» Task inputs:
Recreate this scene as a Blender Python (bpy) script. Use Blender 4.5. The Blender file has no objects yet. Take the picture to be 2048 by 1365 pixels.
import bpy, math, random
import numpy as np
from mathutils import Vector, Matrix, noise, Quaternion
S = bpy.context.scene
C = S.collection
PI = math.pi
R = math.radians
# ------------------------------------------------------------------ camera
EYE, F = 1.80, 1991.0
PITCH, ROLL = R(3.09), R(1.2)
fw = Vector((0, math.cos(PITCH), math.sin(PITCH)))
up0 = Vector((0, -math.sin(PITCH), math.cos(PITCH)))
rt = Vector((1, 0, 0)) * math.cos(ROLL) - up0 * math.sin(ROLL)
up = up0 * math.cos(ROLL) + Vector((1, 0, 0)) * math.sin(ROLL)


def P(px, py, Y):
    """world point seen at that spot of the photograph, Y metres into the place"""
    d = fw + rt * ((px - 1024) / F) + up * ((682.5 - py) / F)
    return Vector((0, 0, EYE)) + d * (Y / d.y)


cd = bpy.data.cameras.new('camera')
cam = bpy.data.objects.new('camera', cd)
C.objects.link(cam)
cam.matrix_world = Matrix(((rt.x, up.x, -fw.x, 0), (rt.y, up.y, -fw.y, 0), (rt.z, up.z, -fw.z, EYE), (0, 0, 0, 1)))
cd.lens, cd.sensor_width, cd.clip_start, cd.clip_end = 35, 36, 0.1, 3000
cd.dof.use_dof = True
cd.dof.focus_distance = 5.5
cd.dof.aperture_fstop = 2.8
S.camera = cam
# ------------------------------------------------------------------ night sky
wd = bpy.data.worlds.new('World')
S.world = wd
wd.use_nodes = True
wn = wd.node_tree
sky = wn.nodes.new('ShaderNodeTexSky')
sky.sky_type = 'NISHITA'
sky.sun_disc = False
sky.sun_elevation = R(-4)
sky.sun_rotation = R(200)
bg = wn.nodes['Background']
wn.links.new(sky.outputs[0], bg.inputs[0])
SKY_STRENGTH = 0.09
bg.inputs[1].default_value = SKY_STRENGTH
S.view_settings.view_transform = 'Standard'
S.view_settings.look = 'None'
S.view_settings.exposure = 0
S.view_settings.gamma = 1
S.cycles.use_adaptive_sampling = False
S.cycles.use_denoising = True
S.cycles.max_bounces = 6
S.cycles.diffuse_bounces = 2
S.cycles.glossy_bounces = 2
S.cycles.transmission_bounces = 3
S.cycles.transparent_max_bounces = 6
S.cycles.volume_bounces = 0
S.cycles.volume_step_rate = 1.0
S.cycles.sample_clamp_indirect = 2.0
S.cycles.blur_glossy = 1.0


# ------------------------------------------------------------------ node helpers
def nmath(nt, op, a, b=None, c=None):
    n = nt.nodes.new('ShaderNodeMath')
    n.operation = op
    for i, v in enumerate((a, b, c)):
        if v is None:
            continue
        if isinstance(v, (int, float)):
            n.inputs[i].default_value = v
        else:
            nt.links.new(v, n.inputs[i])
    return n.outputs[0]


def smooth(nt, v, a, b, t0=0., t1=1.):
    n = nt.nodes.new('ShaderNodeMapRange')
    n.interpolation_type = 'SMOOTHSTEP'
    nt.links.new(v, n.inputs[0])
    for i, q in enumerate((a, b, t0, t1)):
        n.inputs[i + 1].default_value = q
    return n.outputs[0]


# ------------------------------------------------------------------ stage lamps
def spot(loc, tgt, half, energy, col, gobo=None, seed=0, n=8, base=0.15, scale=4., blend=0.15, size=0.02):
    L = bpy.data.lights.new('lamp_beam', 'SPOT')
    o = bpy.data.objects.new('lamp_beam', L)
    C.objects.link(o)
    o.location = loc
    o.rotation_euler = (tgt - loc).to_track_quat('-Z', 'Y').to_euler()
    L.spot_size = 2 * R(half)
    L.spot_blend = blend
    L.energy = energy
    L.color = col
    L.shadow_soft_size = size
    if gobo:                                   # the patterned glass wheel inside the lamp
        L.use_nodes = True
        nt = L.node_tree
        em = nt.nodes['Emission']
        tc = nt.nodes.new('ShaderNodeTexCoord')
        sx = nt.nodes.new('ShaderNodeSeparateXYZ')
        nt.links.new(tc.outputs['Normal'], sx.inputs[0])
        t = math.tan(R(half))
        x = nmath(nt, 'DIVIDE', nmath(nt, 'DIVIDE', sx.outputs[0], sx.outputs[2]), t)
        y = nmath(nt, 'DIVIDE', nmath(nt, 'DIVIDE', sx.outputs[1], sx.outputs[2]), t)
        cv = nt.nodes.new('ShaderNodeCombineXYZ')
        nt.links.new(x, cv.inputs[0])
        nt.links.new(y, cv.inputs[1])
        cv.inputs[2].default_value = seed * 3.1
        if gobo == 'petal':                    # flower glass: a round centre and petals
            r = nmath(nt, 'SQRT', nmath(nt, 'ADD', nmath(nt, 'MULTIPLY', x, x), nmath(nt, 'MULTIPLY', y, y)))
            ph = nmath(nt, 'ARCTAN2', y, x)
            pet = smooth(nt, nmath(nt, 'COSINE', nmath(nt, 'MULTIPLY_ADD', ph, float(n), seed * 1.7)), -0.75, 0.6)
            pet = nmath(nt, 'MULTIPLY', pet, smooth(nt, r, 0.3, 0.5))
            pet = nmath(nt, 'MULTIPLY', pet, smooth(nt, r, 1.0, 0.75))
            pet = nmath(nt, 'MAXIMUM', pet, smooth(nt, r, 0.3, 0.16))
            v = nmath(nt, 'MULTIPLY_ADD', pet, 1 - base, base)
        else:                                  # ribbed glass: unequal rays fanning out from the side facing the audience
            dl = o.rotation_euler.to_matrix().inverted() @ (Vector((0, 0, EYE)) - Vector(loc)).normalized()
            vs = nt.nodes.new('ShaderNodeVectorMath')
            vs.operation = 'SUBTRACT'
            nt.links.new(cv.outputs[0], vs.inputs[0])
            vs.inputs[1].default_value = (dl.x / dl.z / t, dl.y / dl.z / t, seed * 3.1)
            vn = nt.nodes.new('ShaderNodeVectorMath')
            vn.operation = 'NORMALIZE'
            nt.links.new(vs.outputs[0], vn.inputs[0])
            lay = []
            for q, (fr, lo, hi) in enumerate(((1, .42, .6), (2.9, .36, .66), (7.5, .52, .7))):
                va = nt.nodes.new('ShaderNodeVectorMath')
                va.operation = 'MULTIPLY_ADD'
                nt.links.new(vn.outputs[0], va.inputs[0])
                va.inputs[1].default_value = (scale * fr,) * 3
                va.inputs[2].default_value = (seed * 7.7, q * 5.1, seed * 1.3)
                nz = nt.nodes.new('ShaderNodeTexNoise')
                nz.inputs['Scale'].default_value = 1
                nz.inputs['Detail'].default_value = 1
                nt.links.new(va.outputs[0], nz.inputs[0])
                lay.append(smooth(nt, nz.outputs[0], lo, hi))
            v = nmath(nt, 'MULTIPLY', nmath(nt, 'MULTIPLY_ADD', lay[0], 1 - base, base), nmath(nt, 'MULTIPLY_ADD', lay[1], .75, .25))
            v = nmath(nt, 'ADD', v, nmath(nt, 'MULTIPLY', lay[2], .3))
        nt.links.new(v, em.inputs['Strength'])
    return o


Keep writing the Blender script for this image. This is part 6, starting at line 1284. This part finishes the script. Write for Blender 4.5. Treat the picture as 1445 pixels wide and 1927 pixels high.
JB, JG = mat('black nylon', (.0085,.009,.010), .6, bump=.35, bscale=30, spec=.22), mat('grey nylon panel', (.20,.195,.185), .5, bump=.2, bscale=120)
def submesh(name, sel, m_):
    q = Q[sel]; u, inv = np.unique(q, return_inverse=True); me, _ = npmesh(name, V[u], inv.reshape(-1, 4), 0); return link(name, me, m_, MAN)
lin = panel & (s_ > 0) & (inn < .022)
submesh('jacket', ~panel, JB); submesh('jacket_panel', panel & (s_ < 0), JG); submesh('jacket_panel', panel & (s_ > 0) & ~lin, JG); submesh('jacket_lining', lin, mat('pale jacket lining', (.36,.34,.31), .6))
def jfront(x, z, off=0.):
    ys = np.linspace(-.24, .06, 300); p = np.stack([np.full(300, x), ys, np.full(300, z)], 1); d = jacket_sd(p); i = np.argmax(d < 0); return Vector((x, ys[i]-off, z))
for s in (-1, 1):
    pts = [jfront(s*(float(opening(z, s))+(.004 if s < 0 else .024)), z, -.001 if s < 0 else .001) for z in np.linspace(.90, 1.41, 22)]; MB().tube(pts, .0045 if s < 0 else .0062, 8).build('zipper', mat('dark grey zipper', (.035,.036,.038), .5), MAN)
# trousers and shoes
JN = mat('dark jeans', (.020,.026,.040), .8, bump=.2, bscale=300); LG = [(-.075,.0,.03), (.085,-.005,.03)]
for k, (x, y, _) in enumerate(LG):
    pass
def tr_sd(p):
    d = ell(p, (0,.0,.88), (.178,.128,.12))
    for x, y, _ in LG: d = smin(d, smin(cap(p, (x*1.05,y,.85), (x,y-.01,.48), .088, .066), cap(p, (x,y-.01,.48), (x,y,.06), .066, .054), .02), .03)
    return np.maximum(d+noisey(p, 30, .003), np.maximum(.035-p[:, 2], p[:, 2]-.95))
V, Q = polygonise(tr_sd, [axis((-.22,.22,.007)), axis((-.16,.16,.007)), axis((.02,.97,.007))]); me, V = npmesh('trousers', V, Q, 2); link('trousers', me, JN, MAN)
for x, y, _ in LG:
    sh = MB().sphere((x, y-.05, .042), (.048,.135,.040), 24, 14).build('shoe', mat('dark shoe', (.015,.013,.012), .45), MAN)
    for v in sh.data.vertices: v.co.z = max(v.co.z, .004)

» Requirements: Begin with the first line of the listing and copy exactly through the line that contains "return Vector((0, 0, EYE))", please, keeping both ends and leaving out everything after.

» Completed task:
Recreate this scene as a Blender Python (bpy) script. Use Blender 4.5. The Blender file has no objects yet. Take the picture to be 2048 by 1365 pixels.
import bpy, math, random
import numpy as np
from mathutils import Vector, Matrix, noise, Quaternion
S = bpy.context.scene
C = S.collection
PI = math.pi
R = math.radians
# ------------------------------------------------------------------ camera
EYE, F = 1.80, 1991.0
PITCH, ROLL = R(3.09), R(1.2)
fw = Vector((0, math.cos(PITCH), math.sin(PITCH)))
up0 = Vector((0, -math.sin(PITCH), math.cos(PITCH)))
rt = Vector((1, 0, 0)) * math.cos(ROLL) - up0 * math.sin(ROLL)
up = up0 * math.cos(ROLL) + Vector((1, 0, 0)) * math.sin(ROLL)


def P(px, py, Y):
    """world point seen at that spot of the photograph, Y metres into the place"""
    d = fw + rt * ((px - 1024) / F) + up * ((682.5 - py) / F)
    return Vector((0, 0, EYE)) + d * (Y / d.y)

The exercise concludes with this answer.